At Northeastern University, for instance, students can take a course called "Picturing the World (or How We Came to Understand What Nature Is)," which "offers a multidisciplinary introduction to how we represent the world and the natural environment through hands-on study of early modern maps, art prints, and books," according to an online course description. Similar courses are available at the universities of Florida, Tennessee and South Carolina, as well as Marymount College in California and Switzerland's Franklin College. Prescott College in Arizona was recently added, with the donation of a collection in honor of Mr. Arader's daughter, Josephine Michell Arader, who is an alumna.
Mr. Arader traces both his love of maps to his father, who was a Navy navigator. When the younger Mr. Arader was studying in England many years ago, his father would send him to London to buy maps from Ronald Vere Tooley, a revered collector. Mr.
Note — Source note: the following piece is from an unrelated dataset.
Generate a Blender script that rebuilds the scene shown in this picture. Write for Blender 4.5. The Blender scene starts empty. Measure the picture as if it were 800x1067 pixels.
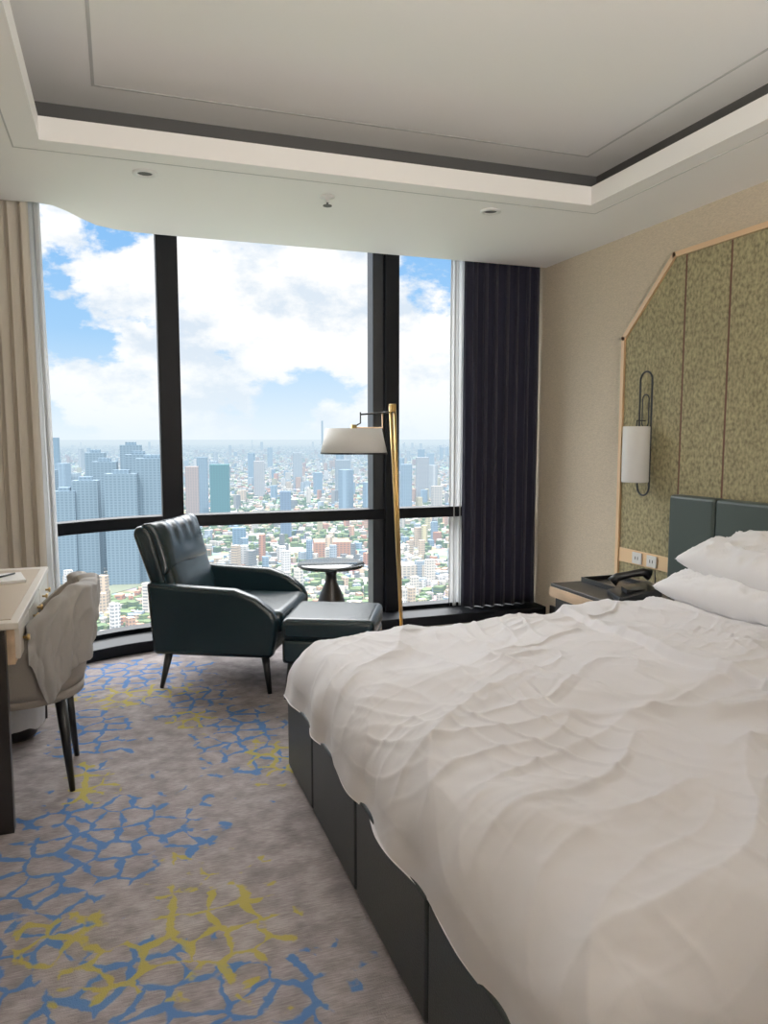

Arader said his father, along with others, inspired him to give back.
Mr. Arader hopes to have 200 schools involved in creating what he called a "new syllabus for American universities." He also wants to one day endow a professorship (or several) at a university, to continue to help students see the beauty of the natural world through documents often only found in libraries and books.
"The auction is a way of taxing myself to support institutions that make it possible to do what I do," Mr. Arader said. "If it weren't for museums and libraries, I might as well be selling barbed wire."